I am an accomplished media professional with experience writing and editing narrative-style features and punchier, short items for marquee magazines; producing daily news for public radio; managing a news website; and blogging professionally.
I have written for New York, The New Yorker, Columbia Journalism Review, Wired, Sierra, The L.A. Times Magazine, New York Daily News, Brill's Content, Men's Journal, Psychology Today, Bon Appetit and others. I've also appeared as a news commentator on NPR's "Morning Edition," Monitor Radio and KFOG-San Francisco, and my writing has been anthologized in five books from major publishers. Clips are at http://paultullis.net.
I was senior editor of the science magazine Seed the year it received its only National Magazine Award nomination and won its only Independent Press Award. One of the articles I edited was included in the 2007 edition of Best American Science and Nature Writing (Houghton-Mifflin). Transliterating research findings into prose that's understandable to the lay reader and a pleasure to read -- without dumbing down-- was a key component of my work at Seed and my subsequent and ongoing work in environmental journalism.
I was most recently articles editor of the environmental bimonthly Plenty and editor of the magazine's website. Prior to that I worked as articles editor of Men's Journal, where I oversaw the magazine's environmental coverage, edited features and wrote two features in 2008. In each of these positions I supervised junior staff and worked closely with the art and research departments.
In 2004 I was a producer for KCRW-Santa Monica's respected current-affairs discussion programs, “To The Point" and "Which Way, L.A.?" Among my duties were conceiving topics, conducting research, pre-interviewing a broad array of notable guests and feeding the host questions while producing the segment live. Sometimes a program had to be produced in just a few hours in response to breaking news; deadline pressure was intense. “To The Point” won the L.A. Press Club Award for Best News Bureau for programs produced while I was on staff.

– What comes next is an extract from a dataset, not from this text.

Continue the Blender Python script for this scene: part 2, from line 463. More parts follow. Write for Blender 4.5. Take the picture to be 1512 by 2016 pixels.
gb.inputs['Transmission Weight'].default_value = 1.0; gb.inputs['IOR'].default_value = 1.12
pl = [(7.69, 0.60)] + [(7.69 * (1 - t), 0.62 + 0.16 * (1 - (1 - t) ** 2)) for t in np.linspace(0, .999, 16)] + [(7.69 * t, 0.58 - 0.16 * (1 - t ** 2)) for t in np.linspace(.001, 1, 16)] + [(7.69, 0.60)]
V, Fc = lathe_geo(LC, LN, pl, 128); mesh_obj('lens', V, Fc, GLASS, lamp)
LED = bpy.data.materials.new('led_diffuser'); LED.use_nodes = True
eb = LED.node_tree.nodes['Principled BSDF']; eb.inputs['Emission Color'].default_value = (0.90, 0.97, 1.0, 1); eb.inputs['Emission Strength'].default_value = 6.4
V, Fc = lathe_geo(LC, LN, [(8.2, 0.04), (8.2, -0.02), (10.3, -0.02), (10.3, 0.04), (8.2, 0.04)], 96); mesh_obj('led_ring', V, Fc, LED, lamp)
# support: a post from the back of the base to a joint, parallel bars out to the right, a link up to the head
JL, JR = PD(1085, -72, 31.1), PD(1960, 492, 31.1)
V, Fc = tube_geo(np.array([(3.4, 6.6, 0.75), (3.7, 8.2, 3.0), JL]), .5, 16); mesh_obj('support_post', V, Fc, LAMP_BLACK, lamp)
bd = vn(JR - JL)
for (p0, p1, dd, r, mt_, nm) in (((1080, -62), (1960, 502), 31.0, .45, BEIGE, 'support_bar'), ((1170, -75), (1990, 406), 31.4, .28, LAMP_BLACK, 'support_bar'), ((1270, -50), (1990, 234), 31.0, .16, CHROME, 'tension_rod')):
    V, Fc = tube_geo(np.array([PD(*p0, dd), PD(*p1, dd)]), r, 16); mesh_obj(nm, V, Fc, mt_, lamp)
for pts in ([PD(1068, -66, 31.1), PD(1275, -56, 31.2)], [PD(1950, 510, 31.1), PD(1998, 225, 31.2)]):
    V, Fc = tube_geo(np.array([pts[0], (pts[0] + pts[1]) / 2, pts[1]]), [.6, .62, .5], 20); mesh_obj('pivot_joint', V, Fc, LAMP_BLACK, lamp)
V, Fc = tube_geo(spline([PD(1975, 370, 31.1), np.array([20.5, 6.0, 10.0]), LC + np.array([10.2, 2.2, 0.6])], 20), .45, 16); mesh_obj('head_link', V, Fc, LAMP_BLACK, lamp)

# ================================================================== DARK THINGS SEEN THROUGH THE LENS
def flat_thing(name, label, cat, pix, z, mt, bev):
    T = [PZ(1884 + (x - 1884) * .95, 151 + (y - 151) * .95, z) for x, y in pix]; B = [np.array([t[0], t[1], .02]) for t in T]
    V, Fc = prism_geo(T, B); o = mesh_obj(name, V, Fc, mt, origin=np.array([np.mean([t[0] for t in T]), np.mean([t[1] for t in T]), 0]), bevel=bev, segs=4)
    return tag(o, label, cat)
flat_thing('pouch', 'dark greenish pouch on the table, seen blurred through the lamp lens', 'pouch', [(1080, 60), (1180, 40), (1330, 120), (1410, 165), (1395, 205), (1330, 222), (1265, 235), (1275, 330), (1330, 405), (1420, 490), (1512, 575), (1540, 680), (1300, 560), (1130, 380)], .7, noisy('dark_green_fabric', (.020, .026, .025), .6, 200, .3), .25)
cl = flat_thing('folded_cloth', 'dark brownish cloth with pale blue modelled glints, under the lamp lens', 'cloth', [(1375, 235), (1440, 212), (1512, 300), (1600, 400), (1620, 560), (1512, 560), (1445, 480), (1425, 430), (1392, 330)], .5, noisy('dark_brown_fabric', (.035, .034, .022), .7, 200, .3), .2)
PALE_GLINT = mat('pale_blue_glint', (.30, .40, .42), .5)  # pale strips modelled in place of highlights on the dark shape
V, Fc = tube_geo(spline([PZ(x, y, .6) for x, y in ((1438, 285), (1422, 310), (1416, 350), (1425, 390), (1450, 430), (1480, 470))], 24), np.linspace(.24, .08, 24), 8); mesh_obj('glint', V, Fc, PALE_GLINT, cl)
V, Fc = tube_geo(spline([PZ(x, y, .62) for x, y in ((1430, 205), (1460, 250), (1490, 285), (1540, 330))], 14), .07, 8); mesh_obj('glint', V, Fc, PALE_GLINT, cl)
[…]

A year out of college, I was among the founding staff of Might, an acclaimed, independent, national general-interest bimonthly. I wrote and edited items of all lengths for the magazine, including cover stories. Might was the only dual-category nominee in the 1997 Independent Press Awards, and was recently named the 19th "greatest magazine of all time" by a panel of industry experts.
Editors I've worked with will speak of the quality and prescience of my story ideas; the thoroughness of my reporting and elegance of my prose; and my ability to produce tight copy in a flash. Having lived in California for 20 years I am well-versed in its politics, policy issues, media and population.